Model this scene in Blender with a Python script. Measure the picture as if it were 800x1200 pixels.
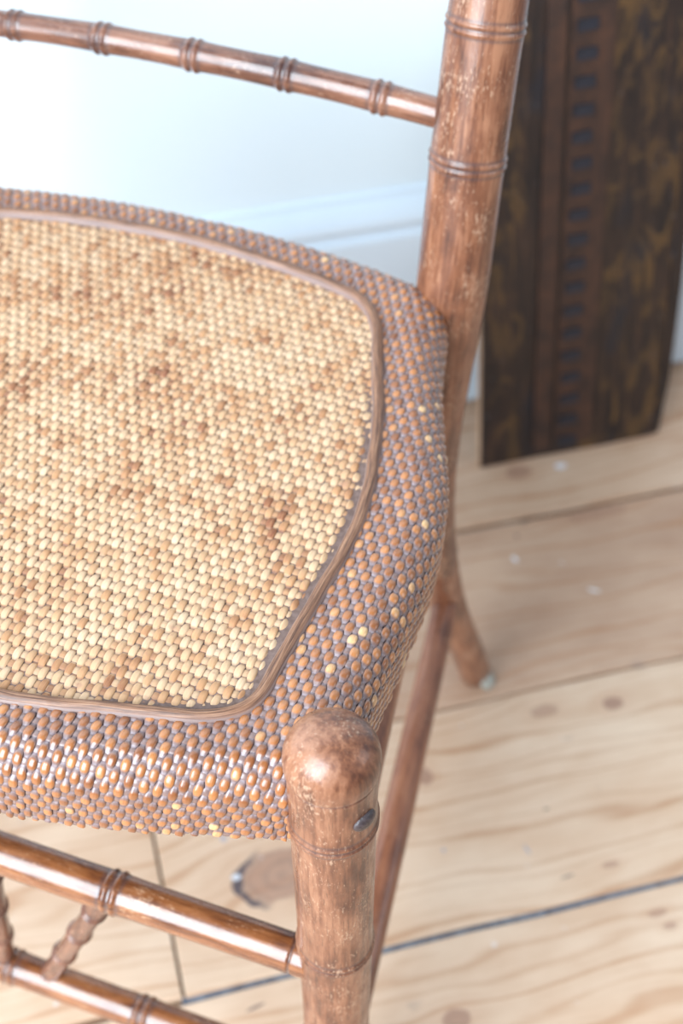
import bpy, math, random
import numpy as np
from mathutils import Vector, Matrix
random.seed(7); rng = np.random.default_rng(7)
S = bpy.context.scene
for o in list(bpy.data.objects): bpy.data.objects.remove(o)

# ------------------------------------------------------------------ camera
CAM_H = 0.95; PITCH = 48.0
cd = bpy.data.cameras.new('camera'); cam = bpy.data.objects.new('camera', cd); S.collection.objects.link(cam)
cam.location = (0, 0, CAM_H); cam.rotation_euler = (math.radians(90-PITCH), 0, 0)
cd.sensor_fit = 'VERTICAL'; cd.sensor_height = 36; cd.sensor_width = 24; cd.lens = 50.0
cd.clip_start = .02
cd.dof.use_dof = True; cd.dof.focus_distance = 0.605; cd.dof.aperture_fstop = 6.3
S.camera = cam
# ------------------------------------------------------------------ light
S.view_settings.view_transform = 'Standard'; S.view_settings.look = 'None'
S.view_settings.gamma = 1; S.view_settings.exposure = 0.0; S.view_settings.use_curve_mapping = False
w = bpy.data.worlds.new('world'); S.world = w; w.use_nodes = True
bg = w.node_tree.nodes['Background']; bg.inputs[0].default_value = (.78, .88, 1, 1); bg.inputs[1].default_value = .34
def area(name, loc, target, sx, sy, power, col):
    ld = bpy.data.lights.new(name, 'AREA'); ld.shape = 'RECTANGLE'; ld.size = sx; ld.size_y = sy
    ld.energy = power; ld.color = col
    o = bpy.data.objects.new(name, ld); S.collection.objects.link(o); o.location = loc
    o.rotation_euler = (Vector(target)-Vector(loc)).to_track_quat('-Z', 'Y').to_euler()
    return o
area('window_daylight', (-1.25, -1.15, 1.70), (0, .4, .55), 1.8, 2.5, 195, (.80, .91, 1))
area('side_window_daylight', (2.6, .2, 1.5), (0, .7, .3), 1.2, 1.5, 16, (.80, .90, 1))

# ------------------------------------------------------------------ node helpers
def hexc(r, g, b):
    f = lambda c: (c/255/12.92 if c/255 <= .04045 else ((c/255+.055)/1.055)**2.4)
    return (f(r), f(g), f(b), 1)
class NT:
    def __init__(s, name):
        s.m = bpy.data.materials.new(name); s.m.use_nodes = True; s.t = s.m.node_tree
        s.b = s.t.nodes['Principled BSDF']
    def n(s, typ, **kw):
        x = s.t.nodes.new(typ)
        for k, v in kw.items():
            if k.startswith('i_'):
                k = k[2:]; x.inputs[int(k) if k.isdigit() else k].default_value = v
            else: setattr(x, k, v)
        return x
    def l(s, a, b): s.t.links.new(a, b)
    def set(s, inp, v): s._in(s.b.inputs[inp], v)
    def _in(s, sock, v):
        if hasattr(v, 'links') or isinstance(v, bpy.types.NodeSocket): s.l(v, sock)
        else: sock.default_value = v
    def math(s, op, a, b=0., c=0., clamp=False):
        x = s.n('ShaderNodeMath', operation=op, use_clamp=clamp)
        s._in(x.inputs[0], a); s._in(x.inputs[1], b); s._in(x.inputs[2], c)
        return x.outputs[0]
    def mix(s, f, a, b, mode='MIX'):
        x = s.n('ShaderNodeMix', data_type='RGBA', blend_type=mode)
        s._in(x.inputs[0], f); s._in(x.inputs[6], a); s._in(x.inputs[7], b)
        return x.outputs[2]
    def rng(s, v, a, b, c=0., d=1.):
        x = s.n('ShaderNodeMapRange'); s._in(x.inputs[0], v)
        for k, q in enumerate((a, b, c, d)): x.inputs[k+1].default_value = q
        return x.outputs[0]
    def attr(s, name): return s.n('ShaderNodeAttribute', attribute_name=name)
    def vmul(s, v, k, add=None):
        x = s.n('ShaderNodeVectorMath', operation='MULTIPLY'); s._in(x.inputs[0], v); x.inputs[1].default_value = k
        if add is None: return x.outputs[0]
        y = s.n('ShaderNodeVectorMath', operation='ADD'); s.l(x.outputs[0], y.inputs[0]); s._in(y.inputs[1], add)
        return y.outputs[0]
    def noise(s, v, scale, detail=3., rough=.55, dist=0., out=0):
        x = s.n('ShaderNodeTexNoise'); s.l(v, x.inputs['Vector'])
        x.inputs['Scale'].default_value = scale; x.inputs['Detail'].default_value = detail
        x.inputs['Roughness'].default_value = rough; x.inputs['Distortion'].default_value = dist
        return x.outputs[out]
    def ramp(s, f, stops):
        x = s.n('ShaderNodeValToRGB'); s.l(f, x.inputs[0]); e = x.color_ramp.elements
        while len(e) < len(stops): e.new(.5)
        for k, (p, c) in enumerate(stops): e[k].position = p; e[k].color = c
        return x.outputs[0]
    def bump(s, h, strength, dist):
        x = s.n('ShaderNodeBump'); s.l(h, x.inputs['Height']); x.inputs['Strength'].default_value = strength
        x.inputs['Distance'].default_value = dist; s.l(x.outputs[0], s.b.inputs['Normal'])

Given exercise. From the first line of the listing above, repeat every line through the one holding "for o in list(bpy.data.objects): bpy.data.objects.remove(o)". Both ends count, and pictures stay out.

Task result.
Model this scene in Blender with a Python script. Measure the picture as if it were 800x1200 pixels.
import bpy, math, random
import numpy as np
from mathutils import Vector, Matrix
random.seed(7); rng = np.random.default_rng(7)
S = bpy.context.scene
for o in list(bpy.data.objects): bpy.data.objects.remove(o)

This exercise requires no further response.